For a time-independent, current free situation we know that $\nabla \times {\bf B} =0$. If we take the curl of both sides $$\nabla \times \nabla \times {\bf B} = -\nabla^2 {\bf B} + \nabla(\nabla \cdot {\bf B}) = 0$$ and therefore, because $\nabla \cdot {\bf B} = 0$, we can also say $\nabla^2 {\bf B} = 0$ and that the individual components $\nabla^2 B_x = \nabla^2 B_y = \nabla^2 B_z = 0$. Using this in equation (1), we get $$\nabla^2 B^2 = 2( [\nabla B_x]^2 + [\nabla B_y]^2 + [\nabla B_z]^2),$$ but because the square of the individual gradients must always be $\geq 0$, we can say that $$\nabla^2 B^2 \geq 0$$.

From the discussion of the Hessian and its relationship with the eigenvalues and the Laplacian at the beginning we can thus say that whilst a local minimum in the magnitude of the magnetic field is possible because the trace of the Hessian can be $>0$, it is impossible to have a local field magnitude maximum, because it cannot be $<0$.

Answer 2

Static magnetic field is a harmonic function (its curl and divergence vanish, you can then derive that its Laplacian vanishes), so it does not have local minima or maxima.
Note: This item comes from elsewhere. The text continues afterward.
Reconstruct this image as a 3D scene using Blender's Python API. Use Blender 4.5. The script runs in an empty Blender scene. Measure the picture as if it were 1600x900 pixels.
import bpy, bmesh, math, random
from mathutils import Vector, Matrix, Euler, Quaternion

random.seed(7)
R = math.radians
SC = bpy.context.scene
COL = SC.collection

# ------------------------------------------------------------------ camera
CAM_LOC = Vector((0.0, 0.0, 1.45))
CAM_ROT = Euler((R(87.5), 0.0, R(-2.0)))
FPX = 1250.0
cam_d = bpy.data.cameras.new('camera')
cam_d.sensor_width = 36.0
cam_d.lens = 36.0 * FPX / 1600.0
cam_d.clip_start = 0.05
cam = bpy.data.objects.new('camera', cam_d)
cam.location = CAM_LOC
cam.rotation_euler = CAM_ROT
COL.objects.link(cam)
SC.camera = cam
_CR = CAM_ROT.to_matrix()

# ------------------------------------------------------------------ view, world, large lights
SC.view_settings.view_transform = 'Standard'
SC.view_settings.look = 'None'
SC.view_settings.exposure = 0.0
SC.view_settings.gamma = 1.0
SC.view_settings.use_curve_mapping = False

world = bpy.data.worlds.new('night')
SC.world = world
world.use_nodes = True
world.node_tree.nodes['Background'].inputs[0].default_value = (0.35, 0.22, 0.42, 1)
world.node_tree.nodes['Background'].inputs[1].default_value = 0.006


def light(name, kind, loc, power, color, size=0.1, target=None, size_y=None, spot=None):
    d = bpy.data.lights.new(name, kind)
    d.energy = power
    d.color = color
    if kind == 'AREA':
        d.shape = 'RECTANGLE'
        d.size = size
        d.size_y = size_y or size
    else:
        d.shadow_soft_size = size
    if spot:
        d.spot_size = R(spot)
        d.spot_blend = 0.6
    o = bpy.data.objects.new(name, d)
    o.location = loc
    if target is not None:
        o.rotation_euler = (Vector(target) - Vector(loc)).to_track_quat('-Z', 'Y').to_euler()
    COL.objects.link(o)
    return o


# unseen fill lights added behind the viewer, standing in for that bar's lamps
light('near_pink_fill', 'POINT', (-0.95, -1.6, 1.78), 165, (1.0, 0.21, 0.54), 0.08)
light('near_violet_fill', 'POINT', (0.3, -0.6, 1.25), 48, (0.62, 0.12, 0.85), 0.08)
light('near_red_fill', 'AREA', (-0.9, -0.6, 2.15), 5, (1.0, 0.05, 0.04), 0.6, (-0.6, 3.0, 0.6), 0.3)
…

EDIT (10/3/2015): I am grateful to the authors of the comments for their criticism. What I wrote seems to be applicable to the components of static magnetic field (their Laplacian is zero, say, if there are no charges/currents in the area). As for the magnitude of magnetic field, it looks like it can have local minimums, but not maximums (https://books.google.com/books?id=iULpBKHIbeoC&pg=PA77&lpg=PA77&dq=magnetic+field+local+maximum&source=bl&ots=N8ubx1w1QS&sig=FOyZyUjQNdPz92X3bmVlGyrDORY&hl=en&sa=X&ved=0CD8Q6AEwBGoVChMIw6Kqnc-nyAIVhIYNCh08JQAg#v=onepage&q=magnetic%20field%20local%20maximum&f=false)

Answer 3

If you place two magnets end to end with a gap in between, there will be a local minimum in the magnetic field between the poles. And inside a coil there is a local maximum.

So I don't know where you get your statement from. It seems to be wrong. Or it applies under certain conditions which you did not specify.

Answer 4

The existence of a maximum of a static magnetic field (or static electric field for that matter) in empty space can be ruled out based on the following result (see Eq. 5.63 for magnetic or Eq. 4.19 for electric fields in Jackson's Classical Electrodynamics, 3d ed.): $$\int_{r<R}\textbf{B } d^3x=\frac{4\pi R^3}{3}\textbf{B}(0)$$ or in words: the average value of a static field inside a sphere of empty space is equal to the value of the field at the center of that sphere.

Let's consider a sphere centered at the location of a suspected maximum of the field. Apparently the average value of the field must be smaller than the maximum, which contradicts the above equation and proves that a maximum cannot exist. The argument breaks down for a minimum of a field because averaging involves taking vector sum.